_Aim_: Skip every picture and transcribe the remaining material exactly.
────────
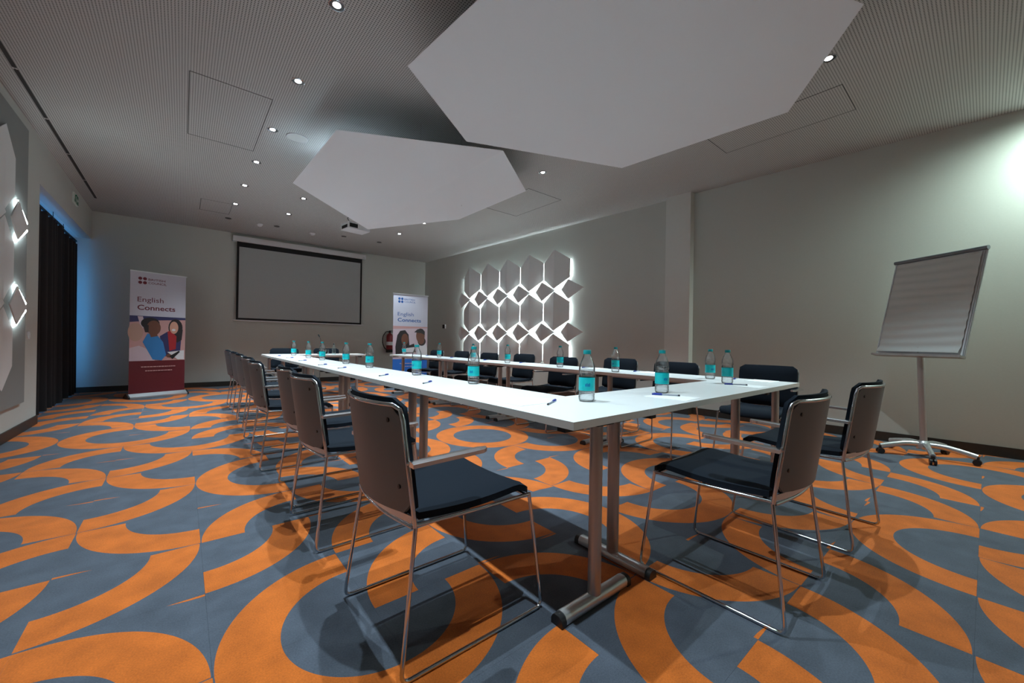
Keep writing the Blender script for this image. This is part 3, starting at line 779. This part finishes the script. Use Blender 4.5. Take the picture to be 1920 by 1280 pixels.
# ------------------------------------------------------------------ chairs
def make_chair():
    t = thing('conference_chair', 'x', 'chair', (0, 0, 0), 0, 'black padded conference chairs')
    Y = lambda v: v - 0.28
    def yb(z): return 0.05 - (z - 0.445) * 0.137
    def bow(x): return -0.050 * (1 - min(1, (x / 0.225)) ** 2)
    tr_ = 0.0068
    for s in (-1, 1):
        p = [(s * 0.232, Y(0.052), 0.440), (s * 0.258, Y(0.0), 0.0075), (s * 0.258, Y(0.565), 0.0075), (s * 0.236, Y(0.512), 0.440)]
        MB().tube(round_path(p, 0.03), tr_, 8).build('sled_leg', MT['chrome'], t, 60)
        MB().tube(round_path([(s * 0.236, Y(0.515), 0.436), (s * 0.236, Y(0.30), 0.438), (s * 0.232, Y(0.048), 0.446)], 0.02), tr_, 8).build('seat_rail', MT['chrome'], t, 60)
    # back frame: one bent tube
    zt = 0.812
    pts = [(-0.232, Y(yb(0.44)), 0.44), (-0.232, Y(yb(0.77)), 0.77), (-0.222, Y(yb(0.80) + 0.0), 0.800)]
    for k in range(11):
        x = -0.200 + 0.04 * k; pts.append((x, Y(yb(zt) + bow(x)), zt))
    pts += [(0.222, Y(yb(0.80)), 0.800), (0.232, Y(yb(0.77)), 0.77), (0.232, Y(yb(0.44)), 0.44)]
    MB().tube(pts, 0.0075, 8).build('back_frame', MT['chrome'], t, 60)
    def W(z, w0, z0, z1, rc):
        d = max(0, z - (z1 - rc), (z0 + rc) - z) / rc
        return w0 - rc * (1 - math.sqrt(max(0, 1 - min(1, d) ** 2)))
    def surf(u, v, w0, z0, z1, rc, off):
        z = z0 + (z1 - z0) * v; x = (2 * u - 1) * W(z, w0, z0, z1, rc)
        return (x, Y(yb(z) + bow(x) + off), z)
    sh = MB().sheet(lambda u, v: surf(u, v, 0.226, 0.478, 0.806, 0.03, -0.004), lambda u, v: surf(u, v, 0.226, 0.478, 0.806, 0.03, 0.006), 14, 10).build('back_shell', MT['shell'], t, 50)
    for sx, z in ((-0.175, 0.765), (0.175, 0.765), (-0.19, 0.56), (0.19, 0.56)):
        y = Y(yb(z) + bow(sx) - 0.004)
        MB().tube([(sx, y - 0.002, z), (sx, y + 0.003, z)], 0.0075, 10).build('screw', MT['blackplastic'], sh, True)
    def pad(u, v, k):
        e = max(abs(2 * u - 1), abs(2 * v - 1)) ** 5
        o = 0.008 if k == 0 else 0.014 + 0.026 * (1 - 0.75 * e)
        return surf(u, v, 0.229, 0.470, 0.832, 0.04, o)
    MB().sheet(lambda u, v: pad(u, v, 0), lambda u, v: pad(u, v, 1), 16, 14).build('backrest', MT['fabric'], t, 60)
    # bars between the rear joints
    MB().sheet(lambda u, v: ((2 * u - 1) * 0.228, Y(0.042 + bow((2 * u - 1) * 0.22) * 0.6), 0.452 + 0.022 * v), lambda u, v: ((2 * u - 1) * 0.228, Y(0.047 + bow((2 * u - 1) * 0.22) * 0.6), 0.452 + 0.022 * v), 10, 1).build('rear_bar', MT['alulight'], t, 50)
    MB().tube([((k / 5 - 1) * 0.228, Y(0.045 + bow((k / 5 - 1) * 0.22) * 0.5), 0.440) for k in range(11)], 0.006, 8).build('rear_tube', MT['chrome'], t, 60)
    MB().tube([(-0.232, Y(0.505), 0.432), (0.232, Y(0.505), 0.432)], 0.006, 8).build('front_tube', MT['chrome'], t, 60)
    # seat cushion
    def seat(u, v, k):
        a = 2 * u - 1; e = max(abs(a), abs(2 * v - 1)) ** 6
        w = 0.228 - 0.02 * max(0, (v - 0.93) / 0.07) ** 2
        y = 0.065 + 0.465 * v
        z = 0.452 + 0.012 * abs(a) ** 2 - 0.012 * math.sin(math.pi * min(1, v * 1.15)) + 0.006
        if v > 0.82: z -= 0.030 * ((v - 0.82) / 0.18) ** 2
        return (a * w, Y(y), z + (0.026 * (1 - 0.6 * e) if k else -0.012))
    MB().sheet(lambda u, v: seat(u, v, 0), lambda u, v: seat(u, v, 1), 14, 16).build('seat', MT['fabric'], t, 60)
    for s in (-1, 1):
        def arm(u, v, k):
            q = max(0, (u - 0.93) / 0.07); hw = 0.021 * math.sqrt(max(0.0, 1 - q * q * 0.8))
            return (s * 0.252 + (2 * v - 1) * hw, Y(0.022 + 0.272 * u), 0.640 + 0.006 * u + (0.008 - 0.004 * (2 * v - 1) ** 2 if k else -0.008))
        MB().sheet(lambda u, v: arm(u, v, 0), lambda u, v: arm(u, v, 1), 14, 6).build('armrest', MT['polished'], t, 40)
        MB().tube([(s * 0.232, Y(yb(0.64)), 0.64), (s * 0.252, Y(yb(0.64) + 0.02), 0.64)], 0.009, 8).build('arm_bolt', MT['chrome'], t, 60)
    return t
ch0 = make_chair()
used = [False]
def chair(cx, cy, face, label):
    """face: rotation about z; local +y is the front"""
    c = ch0 if not used[0] else copy_tree(ch0)
    used[0] = True
    c.location = (cx, cy, 0); c.rotation_euler = (0, 0, face); c['label'] = label
nm = ['nearest', 'second', 'third', 'fourth', 'fifth', 'sixth', 'seventh', 'eighth and farthest']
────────
_Completed task_:
Keep writing the Blender script for this image. This is part 3, starting at line 779. This part finishes the script. Use Blender 4.5. Take the picture to be 1920 by 1280 pixels.
# ------------------------------------------------------------------ chairs
def make_chair():
    t = thing('conference_chair', 'x', 'chair', (0, 0, 0), 0, 'black padded conference chairs')
    Y = lambda v: v - 0.28
    def yb(z): return 0.05 - (z - 0.445) * 0.137
    def bow(x): return -0.050 * (1 - min(1, (x / 0.225)) ** 2)
    tr_ = 0.0068
    for s in (-1, 1):
        p = [(s * 0.232, Y(0.052), 0.440), (s * 0.258, Y(0.0), 0.0075), (s * 0.258, Y(0.565), 0.0075), (s * 0.236, Y(0.512), 0.440)]
        MB().tube(round_path(p, 0.03), tr_, 8).build('sled_leg', MT['chrome'], t, 60)
        MB().tube(round_path([(s * 0.236, Y(0.515), 0.436), (s * 0.236, Y(0.30), 0.438), (s * 0.232, Y(0.048), 0.446)], 0.02), tr_, 8).build('seat_rail', MT['chrome'], t, 60)
    # back frame: one bent tube
    zt = 0.812
    pts = [(-0.232, Y(yb(0.44)), 0.44), (-0.232, Y(yb(0.77)), 0.77), (-0.222, Y(yb(0.80) + 0.0), 0.800)]
    for k in range(11):
        x = -0.200 + 0.04 * k; pts.append((x, Y(yb(zt) + bow(x)), zt))
    pts += [(0.222, Y(yb(0.80)), 0.800), (0.232, Y(yb(0.77)), 0.77), (0.232, Y(yb(0.44)), 0.44)]
    MB().tube(pts, 0.0075, 8).build('back_frame', MT['chrome'], t, 60)
    def W(z, w0, z0, z1, rc):
        d = max(0, z - (z1 - rc), (z0 + rc) - z) / rc
        return w0 - rc * (1 - math.sqrt(max(0, 1 - min(1, d) ** 2)))
    def surf(u, v, w0, z0, z1, rc, off):
        z = z0 + (z1 - z0) * v; x = (2 * u - 1) * W(z, w0, z0, z1, rc)
        return (x, Y(yb(z) + bow(x) + off), z)
    sh = MB().sheet(lambda u, v: surf(u, v, 0.226, 0.478, 0.806, 0.03, -0.004), lambda u, v: surf(u, v, 0.226, 0.478, 0.806, 0.03, 0.006), 14, 10).build('back_shell', MT['shell'], t, 50)
    for sx, z in ((-0.175, 0.765), (0.175, 0.765), (-0.19, 0.56), (0.19, 0.56)):
        y = Y(yb(z) + bow(sx) - 0.004)
        MB().tube([(sx, y - 0.002, z), (sx, y + 0.003, z)], 0.0075, 10).build('screw', MT['blackplastic'], sh, True)
    def pad(u, v, k):
        e = max(abs(2 * u - 1), abs(2 * v - 1)) ** 5
        o = 0.008 if k == 0 else 0.014 + 0.026 * (1 - 0.75 * e)
        return surf(u, v, 0.229, 0.470, 0.832, 0.04, o)
    MB().sheet(lambda u, v: pad(u, v, 0), lambda u, v: pad(u, v, 1), 16, 14).build('backrest', MT['fabric'], t, 60)
    # bars between the rear joints
    MB().sheet(lambda u, v: ((2 * u - 1) * 0.228, Y(0.042 + bow((2 * u - 1) * 0.22) * 0.6), 0.452 + 0.022 * v), lambda u, v: ((2 * u - 1) * 0.228, Y(0.047 + bow((2 * u - 1) * 0.22) * 0.6), 0.452 + 0.022 * v), 10, 1).build('rear_bar', MT['alulight'], t, 50)
    MB().tube([((k / 5 - 1) * 0.228, Y(0.045 + bow((k / 5 - 1) * 0.22) * 0.5), 0.440) for k in range(11)], 0.006, 8).build('rear_tube', MT['chrome'], t, 60)
    MB().tube([(-0.232, Y(0.505), 0.432), (0.232, Y(0.505), 0.432)], 0.006, 8).build('front_tube', MT['chrome'], t, 60)
    # seat cushion
    def seat(u, v, k):
        a = 2 * u - 1; e = max(abs(a), abs(2 * v - 1)) ** 6
        w = 0.228 - 0.02 * max(0, (v - 0.93) / 0.07) ** 2
        y = 0.065 + 0.465 * v
        z = 0.452 + 0.012 * abs(a) ** 2 - 0.012 * math.sin(math.pi * min(1, v * 1.15)) + 0.006
        if v > 0.82: z -= 0.030 * ((v - 0.82) / 0.18) ** 2
        return (a * w, Y(y), z + (0.026 * (1 - 0.6 * e) if k else -0.012))
    MB().sheet(lambda u, v: seat(u, v, 0), lambda u, v: seat(u, v, 1), 14, 16).build('seat', MT['fabric'], t, 60)
    for s in (-1, 1):
        def arm(u, v, k):
            q = max(0, (u - 0.93) / 0.07); hw = 0.021 * math.sqrt(max(0.0, 1 - q * q * 0.8))
            return (s * 0.252 + (2 * v - 1) * hw, Y(0.022 + 0.272 * u), 0.640 + 0.006 * u + (0.008 - 0.004 * (2 * v - 1) ** 2 if k else -0.008))
        MB().sheet(lambda u, v: arm(u, v, 0), lambda u, v: arm(u, v, 1), 14, 6).build('armrest', MT['polished'], t, 40)
        MB().tube([(s * 0.232, Y(yb(0.64)), 0.64), (s * 0.252, Y(yb(0.64) + 0.02), 0.64)], 0.009, 8).build('arm_bolt', MT['chrome'], t, 60)
    return t
ch0 = make_chair()
used = [False]
def chair(cx, cy, face, label):
    """face: rotation about z; local +y is the front"""
    c = ch0 if not used[0] else copy_tree(ch0)
    used[0] = True
    c.location = (cx, cy, 0); c.rotation_euler = (0, 0, face); c['label'] = label
nm = ['nearest', 'second', 'third', 'fourth', 'fifth', 'sixth', 'seventh', 'eighth and farthest']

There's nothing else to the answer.